Diese Umsätze werden von zirka 10000 Kunden erbracht, welche aus mehr als 55000 Artikeln wählen können. Doch dabei, so stellt Sparig fest, soll es nicht bleiben: "Augenblicklich streben wir eine Steigerung der Kundenzahl und des Rechnungsvolumens an. Diese höheren Kapazitäten sind für unser eingesetztes Softwaresystem kein Problem. Allerdings müssen wir dann unser Netzwerk um Speicherkapazitäten (größere Festplatten) und Arbeitsplätze ergänzen."

Mit der Entscheidung für die preiswerte Lösung auf PC-Basis "konkurriert" MBH erfolgreich mit den MDT-Anlagen der anderen Ex-Kombinatsunternehmen. Neben einfacher Bedienung und günstigem Preis hat die PC-Software auch Vorteile bei Auswertungen. Geboten werden Standards wie Kundenstatistiken, Artikelumschlags-Analysen oder Bestandslisten sowie darüber hinaus ein Listengenerator, mit dem Anwender individuelle Auswertungen ohne großen Aufwand selbst realisieren können.

"Ich kann wie in einer Datenbank alle Kundenadressen ausdrucken, die in den letzten drei Monaten einen Umsatz von über 5000 DM hatten", verdeutlicht Sparig. Ein großer Vorteil gegenüber MDT-Systemen zeige sich bei der DV-Anbindung von Außenstellen. Dazu der DV-Chef: "Wie ich weiß, haben die Unternehmen mit MDT-Anlagen im Augenblick das Problem, ihre Außenstellen ohne Anschaffung einer neuen MDT-Basisanlage oder Anmietung einer Standleitung einzubinden, was jeweils mit erheblichen Kosten verbunden ist. Dennoch benötigen diese Profit-Center eine DV-Anbindung. So wird augenblicklich ein Programm getestet, welches die MDT-Anbindung auf der Basis eines Profit-Center-PCs ermöglicht."

In naher Zukunft entsteht in einiger Entfernung zum Verwaltungsgebäude eine weitere Verkaufstheke. Parallel dazu wird das komplette MBH-Gelände verkabelt, so daß an jeder gewünschten Stelle PCs integrierbar sind.

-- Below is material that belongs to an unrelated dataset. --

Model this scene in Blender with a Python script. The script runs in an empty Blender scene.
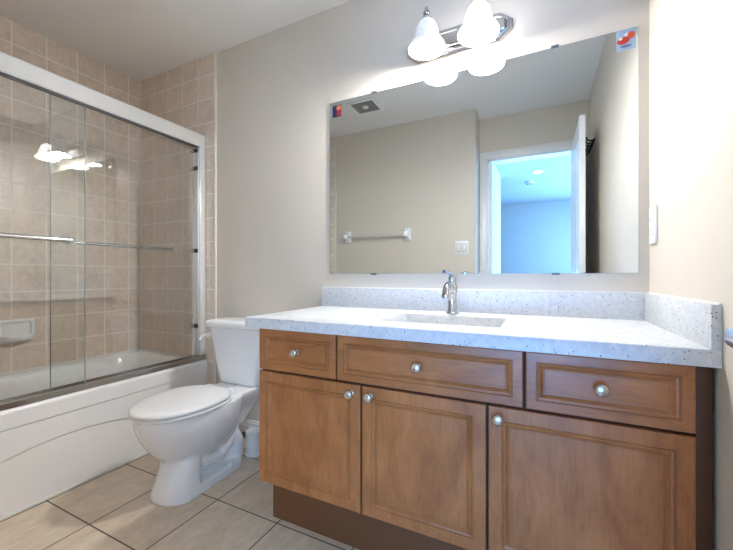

Große Wachstumschancen sind im Bereich der Gebäude- und Umwelttechnik zu realisieren. Durch den Einsatz moderner Hard- und Software sieht Herr Sparig der westdeutschen Konkurrenz optimistisch ins Auge.

Mit steigenden Bau- und Renovierungstätigkeiten und dem daraus entstehenden Umsatzwachstum ist die Zukunft der Maschinenbau- und Technikhandel GmbH in Magdeburg weitgehend gesichert.